Jacques Bertin, a cartographer, established two ideas that remain deeply influential to this day.

Expressiveness: Say everything you want to say—no more, no less—and don’t mislead.

Effectiveness: Use the best method available for showing your data. That is, choose the visual form that will most efficiently and most accurately convey the data’s meaning. If the position is the best way to show your data, use that. If color is more effective, use that.

We must learn to think visually, to understand the context, and to design charts that communicate ideas, not data sets.

And the best way to start learning how to produce good charts is to understand how people consume them. That starts by understanding some of the basics of visual perception.


When a Chart Hits Our Eyes

Everyone sees charts and decides whether they’re good or bad without a degree in visual perception theory.

Five broadly applicable ideas to understand what we see when we see a chart.

  • We don’t go in order: Visuals aren’t read in a predictable, linear way, as text is. Instead, we look first at the visual and then scan the chart for contextual clues about what is important.
  • We see first what stands out: Our eyes go directly to change and difference, such as unique colors, steep curves, clusters, or outliers.
  • We see only a few things at once: The more data that’s plotted in a chart, the more singular the idea it conveys. A visual that contains tens, hundreds, or thousands of plotted data points shows us a forest instead of individual trees.
  • We seek meaning and make connections: Our minds incessantly try to assign meaning to a visual and make causal connections between the elements presented, regardless of whether any real connections exist.
  • We rely on conventions and metaphors: We use learned shortcuts to assign meaning to visual cues on the basis of common expectations. For example, green is good and red is bad; north is up and south is down; time moves left to right.

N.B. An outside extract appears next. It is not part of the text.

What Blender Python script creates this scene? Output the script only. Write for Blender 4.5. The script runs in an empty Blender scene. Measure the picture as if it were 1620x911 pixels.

A Simple Typology for Good Chart Making

When it comes to information visualization, the impulse is to immediately choose a chart type and click a button to create it. You should resist this impulse and instead start by thinking about the two questions that will make packing easier later on.

1. Is my information conceptual or data-driven?

  • Conceptual information is qualitative. Think of processes, hierarchies, cycles, and organization.
  • Data-driven information is quantitative. Think of revenues, ratings, and percentages.

2. Are my visuals meant to be declarative or exploratory?

  • A declarative purpose is to make a statement to an audience—to inform and affirm.
  • An exploratory purpose is to look for new ideas—to seek and discover.


Persuasion or Manipulation?

Used too aggressively or recklessly, persuasion techniques—emphasis, isolation, adding or removing reference points—can become deceptive techniques: exaggeration, omission, equivocation.

Judging whether your visualization crosses that indefinite line between persuasion and manipulation will, like all other ethical considerations, come down to a difficult, honest conversation with yourself.


  • Does my chart make it easier to see the idea, or is it actively changing the idea?
  • If it’s changing the idea, does the new idea contradict or fight with the one in the less persuasive chart?
  • Does eliminating information hide something that would rightfully challenge the idea I’m showing?


Present to Persuade

How you get a good chart to people’s eyes and into their minds is what matters most. An Effective presentation marks the difference between information visualizations that are merely adequate exposition and ones that move people.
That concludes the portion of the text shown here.